● **The problem**
Transcribe the material verbatim in full; the pictures do not belong in the copy.

● **Records for processing**
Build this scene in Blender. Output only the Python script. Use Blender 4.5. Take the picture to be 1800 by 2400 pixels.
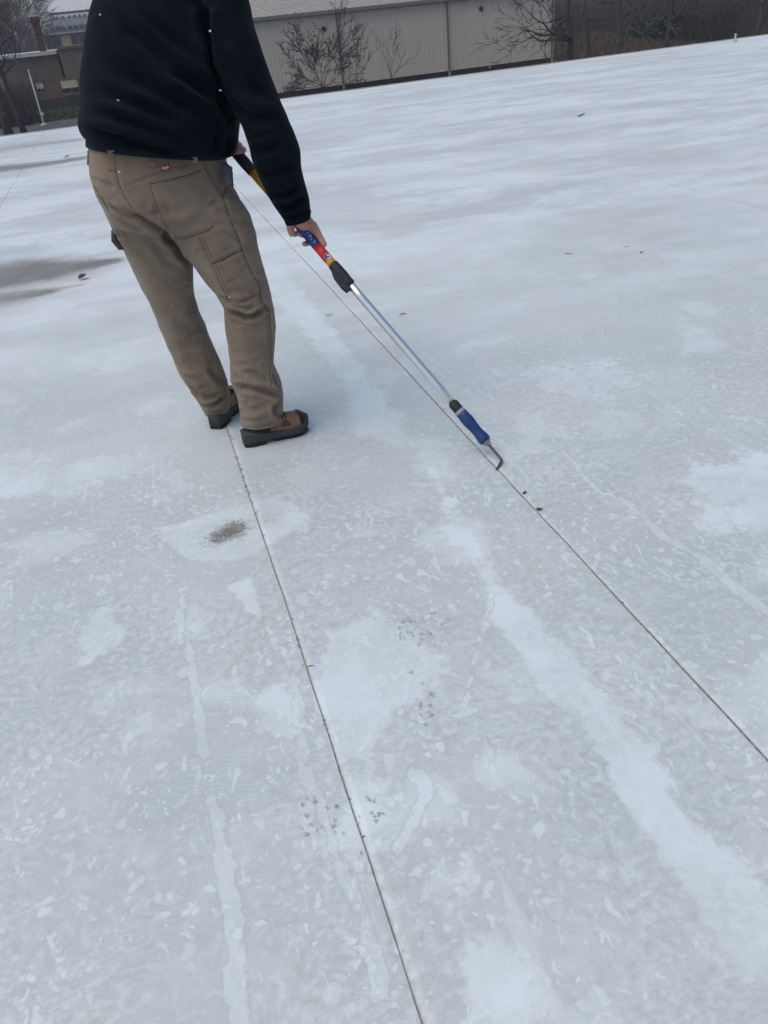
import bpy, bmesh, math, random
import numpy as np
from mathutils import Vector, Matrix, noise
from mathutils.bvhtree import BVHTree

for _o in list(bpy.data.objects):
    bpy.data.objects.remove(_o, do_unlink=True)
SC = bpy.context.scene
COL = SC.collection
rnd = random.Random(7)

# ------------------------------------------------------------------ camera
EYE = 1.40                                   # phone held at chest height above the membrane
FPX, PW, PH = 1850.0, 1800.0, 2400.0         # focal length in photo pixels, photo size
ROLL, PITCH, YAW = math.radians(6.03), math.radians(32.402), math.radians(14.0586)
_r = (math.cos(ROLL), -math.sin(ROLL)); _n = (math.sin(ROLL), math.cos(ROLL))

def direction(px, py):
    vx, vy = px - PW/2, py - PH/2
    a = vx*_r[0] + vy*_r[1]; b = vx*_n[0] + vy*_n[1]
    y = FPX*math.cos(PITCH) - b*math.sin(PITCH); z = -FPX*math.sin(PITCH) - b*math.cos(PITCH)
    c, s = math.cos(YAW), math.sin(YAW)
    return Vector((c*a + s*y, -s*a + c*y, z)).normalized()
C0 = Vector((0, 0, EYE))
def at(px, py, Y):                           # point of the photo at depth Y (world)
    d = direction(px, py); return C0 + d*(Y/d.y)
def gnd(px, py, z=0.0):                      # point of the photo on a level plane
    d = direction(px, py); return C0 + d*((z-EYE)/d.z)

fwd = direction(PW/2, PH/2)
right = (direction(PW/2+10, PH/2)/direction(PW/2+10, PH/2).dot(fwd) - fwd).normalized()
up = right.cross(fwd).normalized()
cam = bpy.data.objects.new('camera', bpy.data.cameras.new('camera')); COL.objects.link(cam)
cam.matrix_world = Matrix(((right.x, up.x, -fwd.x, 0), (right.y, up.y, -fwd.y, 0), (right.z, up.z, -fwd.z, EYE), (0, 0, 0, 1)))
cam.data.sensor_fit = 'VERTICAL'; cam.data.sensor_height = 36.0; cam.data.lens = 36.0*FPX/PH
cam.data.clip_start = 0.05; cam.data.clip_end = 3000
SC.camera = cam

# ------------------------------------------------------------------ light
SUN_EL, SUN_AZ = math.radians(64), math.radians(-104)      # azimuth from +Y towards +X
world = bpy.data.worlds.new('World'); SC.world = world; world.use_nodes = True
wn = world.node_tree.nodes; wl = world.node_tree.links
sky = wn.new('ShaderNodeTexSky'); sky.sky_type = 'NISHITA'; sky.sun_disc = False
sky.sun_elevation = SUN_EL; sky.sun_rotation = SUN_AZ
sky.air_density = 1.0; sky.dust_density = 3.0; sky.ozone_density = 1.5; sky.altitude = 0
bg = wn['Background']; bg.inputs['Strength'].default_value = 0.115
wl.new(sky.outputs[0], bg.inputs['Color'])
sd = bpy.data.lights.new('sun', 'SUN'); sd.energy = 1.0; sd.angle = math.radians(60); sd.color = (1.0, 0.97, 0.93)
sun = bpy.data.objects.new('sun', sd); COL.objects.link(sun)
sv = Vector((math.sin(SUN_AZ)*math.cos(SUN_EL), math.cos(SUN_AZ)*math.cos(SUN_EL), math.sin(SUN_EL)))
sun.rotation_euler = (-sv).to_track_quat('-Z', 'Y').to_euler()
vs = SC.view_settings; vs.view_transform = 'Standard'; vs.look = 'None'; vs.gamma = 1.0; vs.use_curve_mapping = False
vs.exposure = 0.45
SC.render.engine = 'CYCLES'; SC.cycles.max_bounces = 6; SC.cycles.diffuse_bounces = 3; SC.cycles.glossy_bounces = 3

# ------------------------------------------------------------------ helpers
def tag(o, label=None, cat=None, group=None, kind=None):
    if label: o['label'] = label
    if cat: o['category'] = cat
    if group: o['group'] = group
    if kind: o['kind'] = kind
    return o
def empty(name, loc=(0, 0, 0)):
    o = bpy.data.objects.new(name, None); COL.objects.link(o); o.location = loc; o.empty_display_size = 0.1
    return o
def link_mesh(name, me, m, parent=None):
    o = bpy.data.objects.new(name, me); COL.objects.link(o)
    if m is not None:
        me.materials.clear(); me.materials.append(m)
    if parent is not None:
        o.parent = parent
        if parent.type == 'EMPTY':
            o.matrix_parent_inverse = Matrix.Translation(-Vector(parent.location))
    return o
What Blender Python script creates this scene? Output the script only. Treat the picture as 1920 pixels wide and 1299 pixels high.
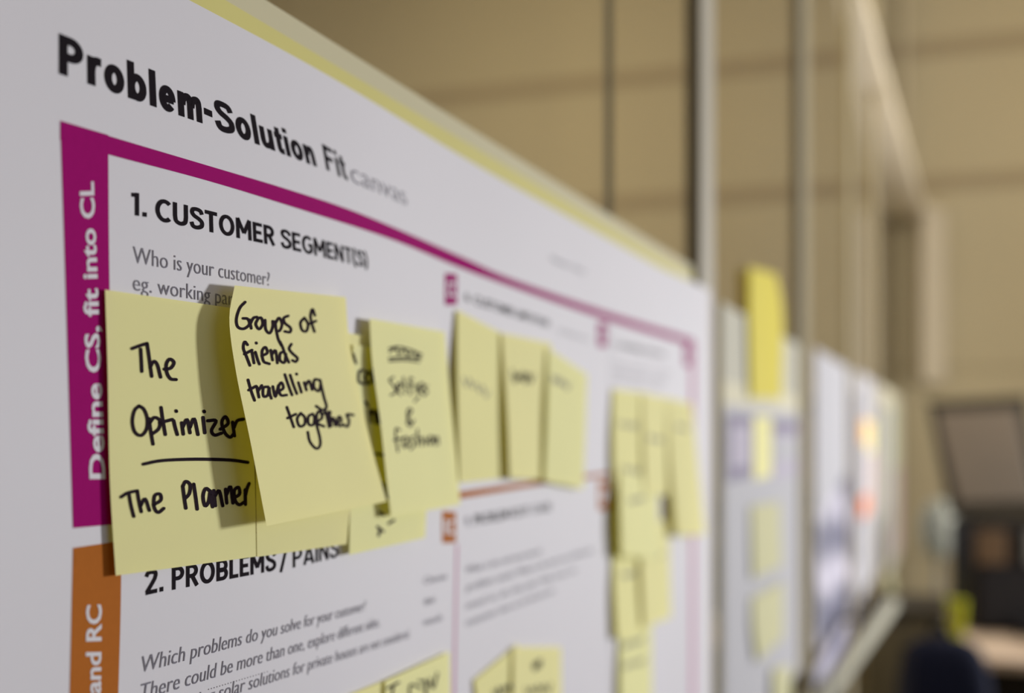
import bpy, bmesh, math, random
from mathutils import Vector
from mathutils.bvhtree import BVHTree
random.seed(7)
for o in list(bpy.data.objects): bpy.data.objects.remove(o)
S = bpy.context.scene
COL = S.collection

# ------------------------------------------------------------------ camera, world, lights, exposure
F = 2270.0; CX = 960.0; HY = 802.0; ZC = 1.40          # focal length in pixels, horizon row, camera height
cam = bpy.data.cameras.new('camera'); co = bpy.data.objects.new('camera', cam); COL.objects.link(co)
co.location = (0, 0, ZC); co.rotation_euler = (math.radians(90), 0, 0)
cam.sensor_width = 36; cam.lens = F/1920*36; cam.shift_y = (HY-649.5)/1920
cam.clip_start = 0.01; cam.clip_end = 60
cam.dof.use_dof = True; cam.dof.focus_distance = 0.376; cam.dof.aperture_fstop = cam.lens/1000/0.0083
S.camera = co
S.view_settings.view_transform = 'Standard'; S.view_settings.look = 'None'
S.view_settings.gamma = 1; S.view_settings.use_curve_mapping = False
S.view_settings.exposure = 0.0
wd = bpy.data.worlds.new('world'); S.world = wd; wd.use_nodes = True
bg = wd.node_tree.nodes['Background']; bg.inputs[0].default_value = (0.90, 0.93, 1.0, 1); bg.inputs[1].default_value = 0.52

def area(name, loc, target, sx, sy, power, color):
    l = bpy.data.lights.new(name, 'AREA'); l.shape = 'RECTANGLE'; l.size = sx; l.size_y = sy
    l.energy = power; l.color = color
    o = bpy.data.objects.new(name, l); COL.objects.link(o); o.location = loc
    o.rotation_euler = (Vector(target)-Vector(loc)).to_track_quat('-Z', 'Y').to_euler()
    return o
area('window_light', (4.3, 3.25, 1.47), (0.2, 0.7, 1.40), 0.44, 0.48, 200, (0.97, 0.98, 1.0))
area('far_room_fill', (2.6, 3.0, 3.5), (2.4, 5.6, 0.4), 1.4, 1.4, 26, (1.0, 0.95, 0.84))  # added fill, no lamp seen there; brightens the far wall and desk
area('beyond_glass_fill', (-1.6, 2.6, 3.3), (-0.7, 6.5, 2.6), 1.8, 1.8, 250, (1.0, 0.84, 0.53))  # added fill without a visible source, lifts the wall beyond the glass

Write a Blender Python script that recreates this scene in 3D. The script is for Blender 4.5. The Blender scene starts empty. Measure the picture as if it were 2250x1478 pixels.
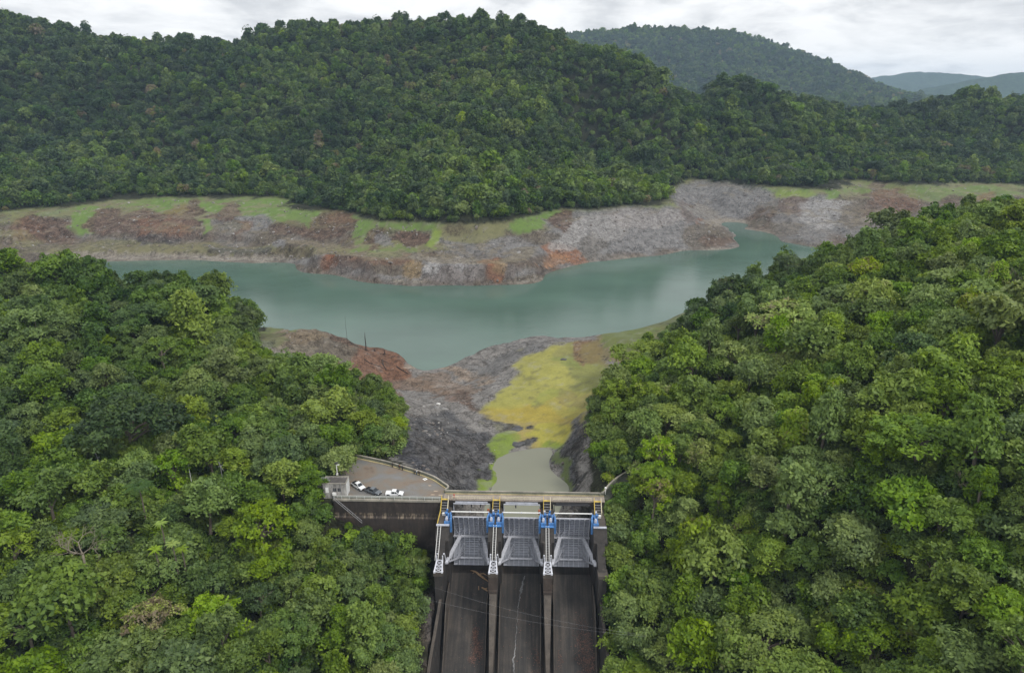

● **Solution to this problem**
Build this scene in Blender. Output only the Python script. Use Blender 4.5. Take the picture to be 1800 by 2400 pixels.
import bpy, bmesh, math, random
import numpy as np
from mathutils import Vector, Matrix, noise
from mathutils.bvhtree import BVHTree

for _o in list(bpy.data.objects):
    bpy.data.objects.remove(_o, do_unlink=True)
SC = bpy.context.scene
COL = SC.collection
rnd = random.Random(7)

# ------------------------------------------------------------------ camera
EYE = 1.40                                   # phone held at chest height above the membrane
FPX, PW, PH = 1850.0, 1800.0, 2400.0         # focal length in photo pixels, photo size
ROLL, PITCH, YAW = math.radians(6.03), math.radians(32.402), math.radians(14.0586)
_r = (math.cos(ROLL), -math.sin(ROLL)); _n = (math.sin(ROLL), math.cos(ROLL))

def direction(px, py):
    vx, vy = px - PW/2, py - PH/2
    a = vx*_r[0] + vy*_r[1]; b = vx*_n[0] + vy*_n[1]
    y = FPX*math.cos(PITCH) - b*math.sin(PITCH); z = -FPX*math.sin(PITCH) - b*math.cos(PITCH)
    c, s = math.cos(YAW), math.sin(YAW)
    return Vector((c*a + s*y, -s*a + c*y, z)).normalized()
C0 = Vector((0, 0, EYE))
def at(px, py, Y):                           # point of the photo at depth Y (world)
    d = direction(px, py); return C0 + d*(Y/d.y)
def gnd(px, py, z=0.0):                      # point of the photo on a level plane
    d = direction(px, py); return C0 + d*((z-EYE)/d.z)

fwd = direction(PW/2, PH/2)
right = (direction(PW/2+10, PH/2)/direction(PW/2+10, PH/2).dot(fwd) - fwd).normalized()
up = right.cross(fwd).normalized()
cam = bpy.data.objects.new('camera', bpy.data.cameras.new('camera')); COL.objects.link(cam)
cam.matrix_world = Matrix(((right.x, up.x, -fwd.x, 0), (right.y, up.y, -fwd.y, 0), (right.z, up.z, -fwd.z, EYE), (0, 0, 0, 1)))
cam.data.sensor_fit = 'VERTICAL'; cam.data.sensor_height = 36.0; cam.data.lens = 36.0*FPX/PH
cam.data.clip_start = 0.05; cam.data.clip_end = 3000
SC.camera = cam

# ------------------------------------------------------------------ light
SUN_EL, SUN_AZ = math.radians(64), math.radians(-104)      # azimuth from +Y towards +X
world = bpy.data.worlds.new('World'); SC.world = world; world.use_nodes = True
wn = world.node_tree.nodes; wl = world.node_tree.links
sky = wn.new('ShaderNodeTexSky'); sky.sky_type = 'NISHITA'; sky.sun_disc = False
sky.sun_elevation = SUN_EL; sky.sun_rotation = SUN_AZ
sky.air_density = 1.0; sky.dust_density = 3.0; sky.ozone_density = 1.5; sky.altitude = 0
bg = wn['Background']; bg.inputs['Strength'].default_value = 0.115
wl.new(sky.outputs[0], bg.inputs['Color'])
sd = bpy.data.lights.new('sun', 'SUN'); sd.energy = 1.0; sd.angle = math.radians(60); sd.color = (1.0, 0.97, 0.93)
sun = bpy.data.objects.new('sun', sd); COL.objects.link(sun)
sv = Vector((math.sin(SUN_AZ)*math.cos(SUN_EL), math.cos(SUN_AZ)*math.cos(SUN_EL), math.sin(SUN_EL)))
sun.rotation_euler = (-sv).to_track_quat('-Z', 'Y').to_euler()
vs = SC.view_settings; vs.view_transform = 'Standard'; vs.look = 'None'; vs.gamma = 1.0; vs.use_curve_mapping = False
vs.exposure = 0.45
SC.render.engine = 'CYCLES'; SC.cycles.max_bounces = 6; SC.cycles.diffuse_bounces = 3; SC.cycles.glossy_bounces = 3

# ------------------------------------------------------------------ helpers
def tag(o, label=None, cat=None, group=None, kind=None):
    if label: o['label'] = label
    if cat: o['category'] = cat
    if group: o['group'] = group
    if kind: o['kind'] = kind
    return o
def empty(name, loc=(0, 0, 0)):
    o = bpy.data.objects.new(name, None); COL.objects.link(o); o.location = loc; o.empty_display_size = 0.1
    return o
def link_mesh(name, me, m, parent=None):
    o = bpy.data.objects.new(name, me); COL.objects.link(o)
    if m is not None:
        me.materials.clear(); me.materials.append(m)
    if parent is not None:
        o.parent = parent
        if parent.type == 'EMPTY':
            o.matrix_parent_inverse = Matrix.Translation(-Vector(parent.location))
    return o
What Blender Python script creates this scene? Output the script only. Treat the picture as 1920 pixels wide and 1299 pixels high.
import bpy, bmesh, math, random
from mathutils import Vector
from mathutils.bvhtree import BVHTree
random.seed(7)
for o in list(bpy.data.objects): bpy.data.objects.remove(o)
S = bpy.context.scene
COL = S.collection

# ------------------------------------------------------------------ camera, world, lights, exposure
F = 2270.0; CX = 960.0; HY = 802.0; ZC = 1.40          # focal length in pixels, horizon row, camera height
cam = bpy.data.cameras.new('camera'); co = bpy.data.objects.new('camera', cam); COL.objects.link(co)
co.location = (0, 0, ZC); co.rotation_euler = (math.radians(90), 0, 0)
cam.sensor_width = 36; cam.lens = F/1920*36; cam.shift_y = (HY-649.5)/1920
cam.clip_start = 0.01; cam.clip_end = 60
cam.dof.use_dof = True; cam.dof.focus_distance = 0.376; cam.dof.aperture_fstop = cam.lens/1000/0.0083
S.camera = co
S.view_settings.view_transform = 'Standard'; S.view_settings.look = 'None'
S.view_settings.gamma = 1; S.view_settings.use_curve_mapping = False
S.view_settings.exposure = 0.0
wd = bpy.data.worlds.new('world'); S.world = wd; wd.use_nodes = True
bg = wd.node_tree.nodes['Background']; bg.inputs[0].default_value = (0.90, 0.93, 1.0, 1); bg.inputs[1].default_value = 0.52

def area(name, loc, target, sx, sy, power, color):
    l = bpy.data.lights.new(name, 'AREA'); l.shape = 'RECTANGLE'; l.size = sx; l.size_y = sy
    l.energy = power; l.color = color
    o = bpy.data.objects.new(name, l); COL.objects.link(o); o.location = loc
    o.rotation_euler = (Vector(target)-Vector(loc)).to_track_quat('-Z', 'Y').to_euler()
    return o
area('window_light', (4.3, 3.25, 1.47), (0.2, 0.7, 1.40), 0.44, 0.48, 200, (0.97, 0.98, 1.0))
area('far_room_fill', (2.6, 3.0, 3.5), (2.4, 5.6, 0.4), 1.4, 1.4, 26, (1.0, 0.95, 0.84))  # added fill, no lamp seen there; brightens the far wall and desk
area('beyond_glass_fill', (-1.6, 2.6, 3.3), (-0.7, 6.5, 2.6), 1.8, 1.8, 250, (1.0, 0.84, 0.53))  # added fill without a visible source, lifts the wall beyond the glass

Write a Blender Python script that recreates this scene in 3D. The script is for Blender 4.5. The Blender scene starts empty. Measure the picture as if it were 2250x1478 pixels.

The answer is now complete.